JE - Favorite case study for URL based identity
B? - Having to remember passwords for dozens of sites is a pain. Now with OpenID he can use one sign-in for his wiki and get into another set of wikis. Concerns around educating users that it can be secure.
DA - Since they are easy to implement, there can be a wide range of security at their identity provider vs. your identity being in a large silo. You can setup your controls in one place.
JE2 - Sarbanes compliance will not come from OpenID. 2 places it helps. First, interacting with blogger-type folks. Second, within the enterprise, the early adopters can use this. Homepages for employees at a company, very easy to extend that url to identify a user with that same URL.
DA - users understand URLs which makes URL based identity more obvious.
B? - Bootstrapping identity on the Internet can’t be done with PKI.
DR - Clickable identity but you wanted to control the spam you receive in the case of Blogs.
JE - How do you tie this in with existing enterprise identity systems
DH - Identifier is designed to be expressed outside the enterprise. You can map the URL for OpenID to your internal directory store
JE2 - Lots of users in enterprises with data owned by the enterprise. Good links between the data the company owns and the data that the user owns (i.e. IM handles, cell phone numbers, etc.) This lets the users decide who can see what data and they can update it.
JE - What do I need to deploy this in enterprises?
DH - OpenID 2.0 is still under design.
B? - OpenID 1.1 is out and should be upward compatible. All livejournal blogs have this now.
JE2 - Each company represented on panel has their own tech but much of it is interoperable.
DA - Bounty program to encourage development of OpenID 1.1.
JE - Ease of implementation is mature enough or not?
JE2 - We have deployed them today.
B? - No enterprise work yet because no one has needed it yet.
JE2 - Open source licenses are quite liberal within Apache Heraldry License.
DA - OpenID can fit in with the Higgins framework.
DH - Possibilities to work with liberty as well. Lots of different libraries for programming languages are done or underway.
B? - Approach where you get to decide how to authenticate to us is good. We’ll hang our data onto whatever ID you provide.
DR - If you are in an enterprise looking at this, watch for expectations of users to increase around using OpenID. Folks like the way this works.
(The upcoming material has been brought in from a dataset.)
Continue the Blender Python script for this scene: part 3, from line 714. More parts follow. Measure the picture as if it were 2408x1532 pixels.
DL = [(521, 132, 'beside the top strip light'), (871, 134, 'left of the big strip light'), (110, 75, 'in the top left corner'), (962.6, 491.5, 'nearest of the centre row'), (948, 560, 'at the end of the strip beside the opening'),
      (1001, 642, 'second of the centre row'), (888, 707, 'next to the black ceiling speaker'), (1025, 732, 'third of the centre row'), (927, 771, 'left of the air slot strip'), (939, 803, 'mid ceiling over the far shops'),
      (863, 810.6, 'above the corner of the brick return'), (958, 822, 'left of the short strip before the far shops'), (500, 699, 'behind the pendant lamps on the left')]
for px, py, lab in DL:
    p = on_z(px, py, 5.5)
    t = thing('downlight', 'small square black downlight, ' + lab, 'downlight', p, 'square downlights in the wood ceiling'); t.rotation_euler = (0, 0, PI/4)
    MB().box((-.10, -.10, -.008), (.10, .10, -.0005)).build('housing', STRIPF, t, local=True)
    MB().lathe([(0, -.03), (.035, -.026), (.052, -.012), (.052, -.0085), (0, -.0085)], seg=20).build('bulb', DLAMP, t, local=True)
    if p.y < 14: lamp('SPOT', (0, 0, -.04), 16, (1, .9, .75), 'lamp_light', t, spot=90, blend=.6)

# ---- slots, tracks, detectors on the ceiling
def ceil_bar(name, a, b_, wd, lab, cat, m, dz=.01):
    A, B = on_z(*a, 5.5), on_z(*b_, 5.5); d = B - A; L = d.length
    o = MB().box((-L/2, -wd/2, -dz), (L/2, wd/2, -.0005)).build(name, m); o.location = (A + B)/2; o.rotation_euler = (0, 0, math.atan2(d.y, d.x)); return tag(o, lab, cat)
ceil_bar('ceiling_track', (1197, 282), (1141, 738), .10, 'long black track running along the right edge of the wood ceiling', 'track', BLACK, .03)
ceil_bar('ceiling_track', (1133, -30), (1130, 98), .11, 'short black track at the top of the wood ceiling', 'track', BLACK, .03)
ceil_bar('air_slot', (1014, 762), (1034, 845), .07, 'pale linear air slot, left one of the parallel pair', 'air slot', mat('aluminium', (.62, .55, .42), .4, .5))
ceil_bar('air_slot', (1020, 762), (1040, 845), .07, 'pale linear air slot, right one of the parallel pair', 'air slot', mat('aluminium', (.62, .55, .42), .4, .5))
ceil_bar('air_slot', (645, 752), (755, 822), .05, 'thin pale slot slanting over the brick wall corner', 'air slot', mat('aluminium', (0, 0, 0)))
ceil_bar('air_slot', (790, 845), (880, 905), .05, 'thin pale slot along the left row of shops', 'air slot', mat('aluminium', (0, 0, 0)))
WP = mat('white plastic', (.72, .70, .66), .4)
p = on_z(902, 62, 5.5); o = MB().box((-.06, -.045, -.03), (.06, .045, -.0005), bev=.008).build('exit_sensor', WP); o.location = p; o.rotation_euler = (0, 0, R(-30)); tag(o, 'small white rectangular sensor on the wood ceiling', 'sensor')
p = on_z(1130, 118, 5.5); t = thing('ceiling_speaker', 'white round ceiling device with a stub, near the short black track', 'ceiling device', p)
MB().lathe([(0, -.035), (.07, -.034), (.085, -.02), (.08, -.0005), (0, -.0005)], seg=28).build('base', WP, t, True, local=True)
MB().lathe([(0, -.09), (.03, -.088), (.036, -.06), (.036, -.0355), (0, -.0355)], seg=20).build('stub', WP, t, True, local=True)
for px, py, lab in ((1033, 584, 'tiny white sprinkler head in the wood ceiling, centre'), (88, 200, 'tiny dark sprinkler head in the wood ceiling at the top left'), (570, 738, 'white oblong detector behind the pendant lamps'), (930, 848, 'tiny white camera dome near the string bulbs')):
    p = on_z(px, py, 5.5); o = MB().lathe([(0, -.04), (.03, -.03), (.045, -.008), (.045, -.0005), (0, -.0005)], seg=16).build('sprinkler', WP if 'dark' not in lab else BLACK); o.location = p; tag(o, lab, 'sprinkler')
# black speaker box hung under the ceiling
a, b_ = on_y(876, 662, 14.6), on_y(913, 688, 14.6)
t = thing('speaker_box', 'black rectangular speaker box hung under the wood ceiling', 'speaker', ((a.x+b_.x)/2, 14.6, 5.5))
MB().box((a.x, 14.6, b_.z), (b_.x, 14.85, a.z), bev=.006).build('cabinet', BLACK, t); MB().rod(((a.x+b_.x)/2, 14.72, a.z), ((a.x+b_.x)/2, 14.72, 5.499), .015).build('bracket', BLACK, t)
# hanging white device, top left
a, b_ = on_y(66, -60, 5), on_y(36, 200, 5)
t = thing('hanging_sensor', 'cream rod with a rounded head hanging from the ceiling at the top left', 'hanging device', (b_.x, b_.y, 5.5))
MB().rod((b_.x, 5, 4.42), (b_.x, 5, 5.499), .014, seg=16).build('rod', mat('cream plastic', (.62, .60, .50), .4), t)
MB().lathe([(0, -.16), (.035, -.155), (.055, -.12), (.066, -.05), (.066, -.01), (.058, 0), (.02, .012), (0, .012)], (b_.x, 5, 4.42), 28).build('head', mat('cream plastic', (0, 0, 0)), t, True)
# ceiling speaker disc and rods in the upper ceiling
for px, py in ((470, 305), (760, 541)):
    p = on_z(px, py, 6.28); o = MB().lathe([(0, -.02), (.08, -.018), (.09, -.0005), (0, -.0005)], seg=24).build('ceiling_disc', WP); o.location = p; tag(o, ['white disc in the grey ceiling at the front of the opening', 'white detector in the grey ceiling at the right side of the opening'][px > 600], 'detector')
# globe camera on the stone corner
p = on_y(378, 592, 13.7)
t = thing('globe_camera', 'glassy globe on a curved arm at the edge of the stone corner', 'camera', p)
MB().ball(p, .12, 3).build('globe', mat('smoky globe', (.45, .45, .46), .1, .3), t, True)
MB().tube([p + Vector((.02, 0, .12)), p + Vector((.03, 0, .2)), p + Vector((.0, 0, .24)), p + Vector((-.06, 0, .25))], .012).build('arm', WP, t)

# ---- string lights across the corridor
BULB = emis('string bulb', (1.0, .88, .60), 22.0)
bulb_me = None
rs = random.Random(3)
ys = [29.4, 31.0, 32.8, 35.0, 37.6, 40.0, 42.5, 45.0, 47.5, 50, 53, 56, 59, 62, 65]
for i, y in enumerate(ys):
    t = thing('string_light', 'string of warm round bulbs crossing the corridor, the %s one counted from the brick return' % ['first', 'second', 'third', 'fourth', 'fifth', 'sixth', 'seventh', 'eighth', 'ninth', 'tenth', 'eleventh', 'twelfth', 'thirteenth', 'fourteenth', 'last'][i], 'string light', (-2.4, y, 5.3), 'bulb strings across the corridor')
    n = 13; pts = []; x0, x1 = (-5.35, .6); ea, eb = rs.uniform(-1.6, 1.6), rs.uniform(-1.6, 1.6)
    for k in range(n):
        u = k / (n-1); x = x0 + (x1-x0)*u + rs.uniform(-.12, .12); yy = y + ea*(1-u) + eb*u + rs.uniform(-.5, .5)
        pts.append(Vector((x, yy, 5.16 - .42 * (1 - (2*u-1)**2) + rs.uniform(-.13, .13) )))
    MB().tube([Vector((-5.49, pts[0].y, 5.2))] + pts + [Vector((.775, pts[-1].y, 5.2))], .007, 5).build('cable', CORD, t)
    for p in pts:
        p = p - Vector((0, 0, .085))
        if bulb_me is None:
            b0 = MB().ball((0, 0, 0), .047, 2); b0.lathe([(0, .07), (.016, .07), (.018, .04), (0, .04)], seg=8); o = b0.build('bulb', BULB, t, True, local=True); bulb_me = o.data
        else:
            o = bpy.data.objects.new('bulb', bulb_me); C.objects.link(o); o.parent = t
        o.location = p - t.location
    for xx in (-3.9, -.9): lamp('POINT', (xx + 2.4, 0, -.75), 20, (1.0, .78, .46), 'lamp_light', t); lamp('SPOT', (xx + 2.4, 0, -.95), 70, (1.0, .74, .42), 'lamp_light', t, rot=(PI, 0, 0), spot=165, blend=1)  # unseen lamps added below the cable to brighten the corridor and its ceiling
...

JE2 - Pieces of technology stack are missing. Nothing prevents a site from setting up and spamming identities. No reputation is in place.
DA - Because there is no way to mandate reputation it allows business models around providing this since authentication comes first. No requirement to trust one meta provider.
B? - All email that is out there has no identity association
JE - How do you make the world better in the next 5 years? Where is your business?
DH - I see user centric identity will enable apps that we haven’t dreamed of in five years. Lots of things that you can do in real life that you can’t do on the net. Evolution from web as static pages to web as applications was one evolution, this will extend beyond that and create richer applications. How do I make money? That’s a good question.
DR - Business is in the services, in the applications that enable the services. Applications that his enables will change your business.
B? - I don’t care about biz, I want the web to suck less.
DA - Infrastructure needs to be built out, once you have it then the new apps can be built. [SJC: If you build it, they will come?]
JE2 - Goal of our business is to help enterprises make things work in this world.
Question - Rakesh from Sun - This user centric stuff is interesting, identity touches everything. NAC will be interesting. How do you take it from being server centric to being network enabled. Users can setup identity 2.0 representation of themselves and define what shares. This all should work with the current model through linkages.
DH - You’ve touched on an area of disagreement. Sxip’s view is that for most things the user can decide what to push to a server. Others have a view of a profile that they set access control. That is problematic as each request is contextual based on what is being asked.
DR - This will not displace the enterprise identity constructs that are being used today. It is about empowering the users to represent themselves on the network in a way that they control.
My session is next, so I stopped taking notes here. More Q&A occurred.